Sebuah jawaban penuh metafora ia ungkapkan. Saat seorang talent yang belum apa-apa datang ke sanggar, mereka adalah ulat. Lalu ia menjadikan mereka kepompong hingga berubah jadi kupu-kupu yang karena bersayap, membuat mereka bisa terbang.
Tapi apakah kupu-kupu itu terbang tinggi atau rendah, menurut Sarman, tergantung jenis ulatnya. Jika ulatnya bagus, maka bisa terus terbang tinggi.
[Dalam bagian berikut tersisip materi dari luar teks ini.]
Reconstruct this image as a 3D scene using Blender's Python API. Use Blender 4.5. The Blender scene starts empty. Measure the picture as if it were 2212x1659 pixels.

Namun jika ulat itu tidak bagus, awalnya mungkin kupu-kupu itu mungkin terbang tinggi, tapi akhirnya terjatuh.
Intinya, ia tak mau mengklaim bahwa hanya ia seorang diri yang menjadikan mereka kupu-kupu. Karena saat membaca sebuah wawancara di media massa tentang (bekas) muridnya yang jadi “kupu-kupu” karena perjuangannya sendiri, ia merasa masygul. Bukan karena ia ingin disebut telah memberi kontribusi, tapi karena baginya, orang seni itu sukses karena peran banyak orang, mulai dari bagian make up, desainer, organizer, fotografer, dsb.
“Nah, jika hasil wawancara seperti itu dibaca mereka, bisa membuat mereka sakit hati tuh. Itu yang saya takutkan,” katanya. Sekecil apa pun dukungan orang harus diingat. Kata Sarman, jangan sampai jadi kacang tak berkulit.